実際、ソウ・エクスペリエンスが2014年に初めて「子連れ出勤OK」の求人を出したときも、望月さんのように、出産で仕事を辞めた後、子どもが保育園に入れず困っていた女性からの応募が多数ありました。

子どもを受け入れる雰囲気が浸透しているか

望月さんは、今後も工夫しながら子連れ出勤を続けていきたいと考えています。

「今後は、会社の近くの幼稚園に入れられたらいいなと思っています。昼休みを使って2時に幼稚園に迎えに行き、2時以降は職場に子どもを連れてきて働く。そんなスタイルで働けたらいいな、と」(望月さん)

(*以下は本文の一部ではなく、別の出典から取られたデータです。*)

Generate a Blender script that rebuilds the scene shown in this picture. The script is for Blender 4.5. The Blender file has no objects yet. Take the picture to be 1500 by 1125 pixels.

これまで見学会には、IT、不動産、デザイン、銀行、サービスなど様々な業界関係者が参加しています。「子連れ出勤をしやすい業界や職種はありますか?」と質問すると関口さんは、「それよりも、社内の環境や雰囲気のほうが重要」との答え。たしかにソウ・エクスペリエンスでは、「子どもを受け入れる雰囲気」が全体に浸透している印象を受けます。このような風土を醸成するコツはあるのでしょうか。

「当社の場合は10人規模の会社だった頃から、特段断りなく、社員が子どもを連れてくることがありました。それを受け入れる価値観の人が集まっていたので、人が増えた今でも、意見が対立することはない。しかし、もっと大きな組織だった場合はどうだろう、と考えると、一番いいのはトップダウンだと思います。『うちはこういうことにするから』とトップが示す。そうでなくて、全体最適みたいなことをやろうとすると、なかなかやりづらいのではないかと思います」(関口さん)

「『子連れ出勤』は、企業にとっては人材確保の面で確実にメリットがあります。働く側にとっては、これで選択肢が増えたらいいと思う。出産後、早く復帰したい人、働きたいのに保育園に入れないという人にとって、一つの選択肢になれば。待機児童問題が解消されれば一番良いですが、一朝一夕ではどうにもならないですし、中小企業が企業内保育所を作るのも、簡単ではない。そんな中、今できる一つのこととして、子連れ出勤というものがあってもいいのかな、と思っています」(関口さん)

ソウ・エクスペリエンスでは、今後も子連れ出勤に対応していくため、「子どもが小学生になったらどんな環境を作るべきか」など、引き続き社内で議論を重ねています。また、社外から「通勤の大変さを考慮し、近隣限定で求人をかけたらどうか」とアイデアが寄せられることも。知恵を出し合い、工夫を重ねながら、「子連れ出勤」という一つの選択肢を維持していこうとする様子がうかがえました。